On Thu, Jun 11, 2015 at 2:53 PM, Bruce Momjian <bruce@momjian.us> wrote:
On Thu, Jun 11, 2015 at 08:39:05AM -0400, Bruce Momjian wrote: > On Thu, Jun 11, 2015 at 07:12:36AM +0200, hydra wrote: > > I am entering this discussion a bit late, so maybe I am missing the point. > > But SR is using xlog and there is a crc32 checksum on each xlog record. So > > why would you need to compare the whole thing again when each record has > > been approved during replication ? > > > > > > > > Hello Jan, > > you don't have it if you don't want to. However I'd like to have the > > possibility to do so and thus I was asking - is it possible? Are you guys doing > > it? > > > > The reasons are mentioned above, but still: > > - bugs can appear anywhere, > > - the bug report mentioned before also states to check the data, but does not > > give and hints how to do it, that's why I asked here > > The answer is "no".
You are falling into a trap I see often. There is a flaw in another database product, and you want Postgres to fix it or monitor for it. Postgres just doesn't have that problem to the same level. We have different problems, and we allocate resources to add features based on our own problems, not the problems of other database products.
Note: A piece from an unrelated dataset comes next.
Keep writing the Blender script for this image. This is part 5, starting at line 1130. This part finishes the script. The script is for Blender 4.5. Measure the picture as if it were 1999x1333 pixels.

I didn't bring up this topic because I would have problem with data replication consistency on MySQL. Indeed, I've been using different kinds of replication and after setting it up correctly (which took me some time), I've managed to live 3 years (while doing constant upgrades on the databases) without the data being different. It really helped me to know it's ok and many of the bugs that could have caused the data to differ could be spotted and monitored. Thankfully no data corruption occurred yet (to my best knowledge).
I've posted a real life experience of having a hard time doing a switchover and realizing something was wrong (data missing, old data present, etc.) with PostgreSQL. But it's general, not PostgreSQL specific, because: - every software has bugs, - replication involves software and hardware, both vulnerable to data corruption, - data in the database is one of the most critical parts in IT.
Please don't blindly close your eyes saying this does not affect PostgreSQL. Besides, you are not checking, how can you know?
It's like and old joke: A: "We never had a security incident" B: "Are you monitoring it?" A: "Err.. no."